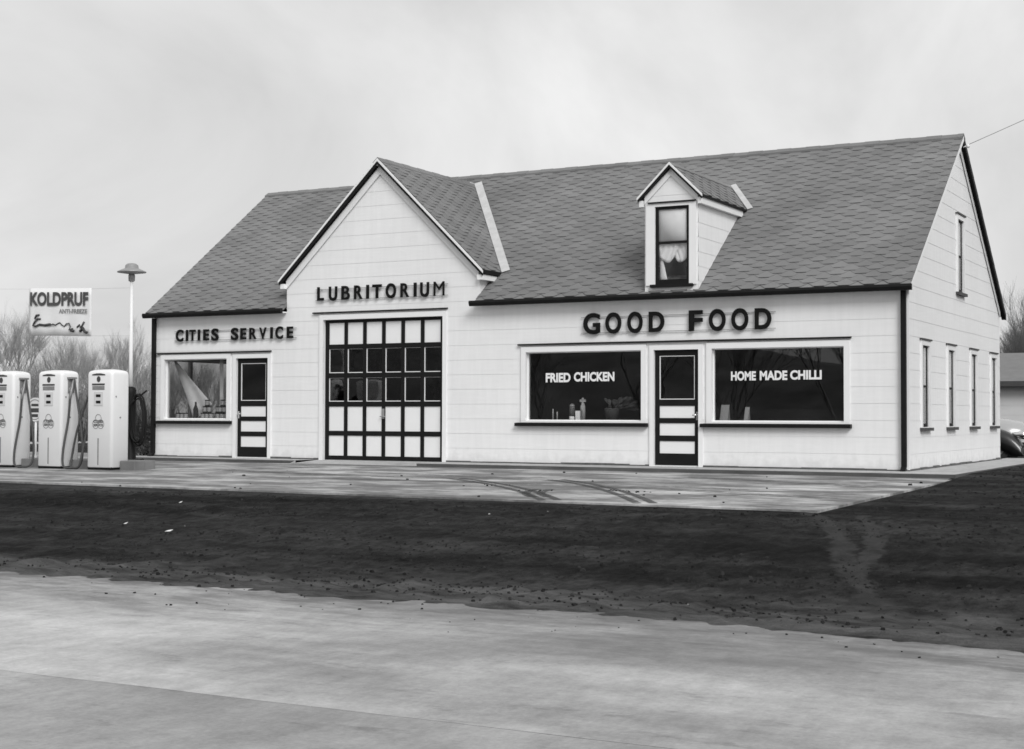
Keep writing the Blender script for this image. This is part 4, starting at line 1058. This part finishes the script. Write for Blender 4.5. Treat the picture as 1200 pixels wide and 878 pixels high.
pl = copy_tree(P0); pl.location = Vector(P0.location)+Vector((-1.25, 0, 0)); pl['label'] = 'leftmost white fuel pump cut off by the picture edge'
pr = copy_tree(P0); pr.location = Vector(P0.location)+Vector((1.25, 0, 0)); pr['label'] = 'rightmost white fuel pump with a plain side and no hose on it'
for ch in list(pr.children):
    if ch.name.split('.')[0] in ('nozzle_boot', 'nozzle'): bpy.data.objects.remove(ch)
    elif ch.name.startswith('hose'):
        # its hose hangs on the far side: mirror it
        me = ch.data.copy(); ch.data = me; c_ = pumpX[1]+PW/2
        for v in me.vertices: v.co.x = 2*c_ - v.co.x
        for p_ in me.polygons: p_.flip()
# hose trays low between the pumps
for x in (pumpX[0]+PW+0.10, pumpX[1]+PW+0.10):
    pass

# ================================================================== LAMP POST, SIGNS
lx, ly, lz = -13.905, -3.42, -0.02
m = MB(); m.lathe((lx, ly, -0.3), [(0.42, 0), (0.42, 0.262), (0.40, 0.279)], 24); tag(m.build('lamp_footing', CONC), 'round concrete footing under the lamp post', 'footing')
lamp = thing('lamp_post', (lx, ly, lz), 'slim white lamp post with black lower half and dish shade behind the pumps', 'lamp post')
m = MB(); m.lathe((lx, ly, lz), [(0.15, 0), (0.15, 0.03), (0.125, 0.05), (0.112, 0.07), (0.108, 1.30), (0.108, 1.36), (0.09, 1.42), (0.045, 1.44)], 18); m.build('lower_column', BLACK, lamp)
m = MB(); m.lathe((lx, ly, lz), [(0.045, 1.435), (0.036, 2.0), (0.028, 3.45)], 14); m.build('pole', SIGNW, lamp)
m = MB(); m.lathe((lx, ly, lz), [(0.03, 3.44), (0.06, 3.46), (0.065, 3.56), (0.05, 3.60)], 14); m.build('lamp_holder', GREYM, lamp)
m = MB(); m.lathe((lx, ly, lz), [(0.05, 3.59), (0.27, 3.62), (0.275, 3.635), (0.20, 3.67), (0.13, 3.70), (0.12, 3.76), (0.08, 3.79), (0.02, 3.80)], 26); m.build('lamp_shade', GREYM, lamp)
m = MB(); m.tube([(lx, ly, lz+1.27), (lx+0.22, ly, lz+1.25), (lx+0.40, ly, lz+1.36)], 0.018, 6); m.build('hose_hook', BLACK, lamp)
# air hose hung in loops on the hook
m = MB(); rr = random.Random(11)
pts = []
for k in range(5*22):
    a = 2*math.pi*k/22; w_ = 0.17+0.02*math.sin(k*0.13); h_ = 0.42+0.05*math.sin(k*0.09+1)
    pts.append((lx+0.26+w_*math.sin(a)+0.015*rr.random(), ly-0.05-0.004*k/5, lz+0.84+h_*math.cos(a)-0.06*abs(math.sin(a*0.5))))
m.tube(pts, 0.016, 6)
AIRH = mat('black_hose', 0.014, 0.7, 0.2, spec=0.2)
tag(m.build('air_hose', AIRH), 'black air hose hung in loops on the lamp post hook', 'hose')
m = MB(); pts = [(lx+0.02+(0.24+0.012*k/20)*math.cos(2*math.pi*k/20), ly-0.02+(0.20)*math.sin(2*math.pi*k/20), lz+0.02+0.012*(k//20)) for k in range(64)]
m.tube(pts, 0.018, 6); tag(m.build('water_hose', AIRH), 'black hose coiled on the island around the lamp post foot', 'hose')

# banner strung between the lamp post and a pole further left
px_ = -19.6
m = MB(); m.lathe((px_, ly, 0.04), [(0.06, 0), (0.045, 3.7), (0.02, 3.74)], 12); tag(m.build('banner_pole', SIGNW), 'slim white pole at the left holding the anti-freeze banner', 'pole')
bx0, bx1, bz0, bz1 = -16.60, -14.93, 2.46, 3.40
def tilt(x): return -0.034*(x-bx0)
root = thing('advertising_banner', (bx0, ly, bz0), 'white cloth banner lettered KOLDPRUF hung on wires above the pumps', 'banner')
m = MB(); nu = 24
m.v = [(lerp(bx0, bx1, i/nu), ly+0.012*math.sin(i*0.9)*(j/6), lerp(bz1, bz0, j/6)+tilt(lerp(bx0, bx1, i/nu))) for j in range(7) for i in range(nu+1)]
for j in range(6):
    for i in range(nu): a = j*(nu+1)+i; m.f.append([a, a+nu+1, a+nu+2, a+1]); m.mi.append(0); m.sm.append(True)
cl = m.build('cloth', SIGNW, root); md = cl.modifiers.new('cloth_thickness', 'SOLIDIFY'); md.thickness = 0.004; md.offset = 1
def bxf(x, z): return lambda a, b, c: (x+a, ly-0.022, z+c+tilt(x+a))
m = MB(); V, F = text_geo('KOLDPRUF', 1.56, 0.275, 0.042); f_ = bxf(bx0+0.045, 3.05); m.add([f_(*v) for v in V], F); m.build('banner_lettering', mat('banner_print', 0.07, 0.8, 0.4, nscale=8.0), root)
m = MB(); V, F = text_geo('ANTI-FREEZE', 0.75, 0.085, 0.03); f_ = bxf(-15.77, 2.905); m.add([f_(*v) for v in V], F); m.build('banner_lettering', MIDG, root)
def script(m, pts, r_): m.tube([(x, ly-0.020, z+tilt(x)) for x, z in pts], r_, 5)
m = MB()
sc = [(-16.30, 2.87), (-16.38, 2.86), (-16.42, 2.80), (-16.36, 2.77), (-16.43, 2.72), (-16.47, 2.66), (-16.40, 2.64), (-16.28, 2.68), (-16.14, 2.67), (-16.0, 2.67), (-15.92, 2.69), (-15.86, 2.67), (-15.80, 2.70), (-15.74, 2.72), (-15.68, 2.67), (-15.62, 2.65), (-15.56, 2.70), (-15.50, 2.71), (-15.46, 2.64), (-15.50, 2.58), (-15.40, 2.60)]
script(m, sc, [0.012 if 7 < i < 20 else 0.020 for i in range(len(sc))])
script(m, [(-16.36, 2.79), (-16.26, 2.79)], 0.018)
script(m, [(-16.28, 2.675), (-16.14, 2.665), (-16.0, 2.685)], 0.026)
script(m, [(-15.28, 2.63), (-15.22, 2.68), (-15.18, 2.62), (-15.10, 2.74)], 0.020); script(m, [(-15.20, 2.55), (-15.13, 2.62), (-15.08, 2.55), (-15.02, 2.53)], 0.030); script(m, [(-15.45, 2.57), (-15.36, 2.56)], 0.028)
m.build('script_lettering', DARKG, root)
m = MB()
for z in (3.385, 2.47):
    m.tube([(px_, ly, z+0.12), (bx0, ly, z+tilt(bx0))], 0.002, 4); m.tube([(bx1, ly, z+tilt(bx1)), (lx, ly, z+tilt(bx1)-0.02)], 0.002, 4)
m.build('hanging_wire', GREYM, root)

# round white sign behind the middle pump
dx_, dy_ = -17.47, -2.40
root = thing('round_sign', (dx_, dy_, -0.1), 'round white lollipop sign with dark bars behind the middle pump', 'sign')
m = MB(); m.tube([(dx_, dy_+0.03, az(dy_)), (dx_, dy_+0.03, 1.0)], 0.025, 8); m.lathe((dx_, dy_+0.03, az(dy_)), [(0.18, 0), (0.16, 0.05), (0.04, 0.07)], 14); m.build('post', SIGNW, root)
m = MB(); m.prism([(dx_+0.245*math.cos(2*math.pi*k/28), dy_, 0.985+0.25*math.sin(2*math.pi*k/28)) for k in range(28)], (0, 0.025, 0)); m.build('disc', SIGNW, root)
m = MB(); m.tube([(dx_+0.20*math.cos(2*math.pi*k/28), dy_-0.004, 0.985+0.205*math.sin(2*math.pi*k/28)) for k in range(29)], 0.007, 5, caps=False); m.build('ring_line', MIDG, root)
m = MB()
for z, w_, h_ in ((1.08, 0.10, 0.05), (0.97, 0.15, 0.085), (0.86, 0.09, 0.06)): m.box((dx_-w_, dy_-0.006, z-h_/2), (dx_+w_, dy_-0.001, z+h_/2))
m.build('sign_bar', DARKG, root)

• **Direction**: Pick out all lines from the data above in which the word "picture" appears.

• **Output of the task**:
Keep writing the Blender script for this image. This is part 4, starting at line 1058. This part finishes the script. Write for Blender 4.5. Treat the picture as 1200 pixels wide and 878 pixels high.
pl = copy_tree(P0); pl.location = Vector(P0.location)+Vector((-1.25, 0, 0)); pl['label'] = 'leftmost white fuel pump cut off by the picture edge'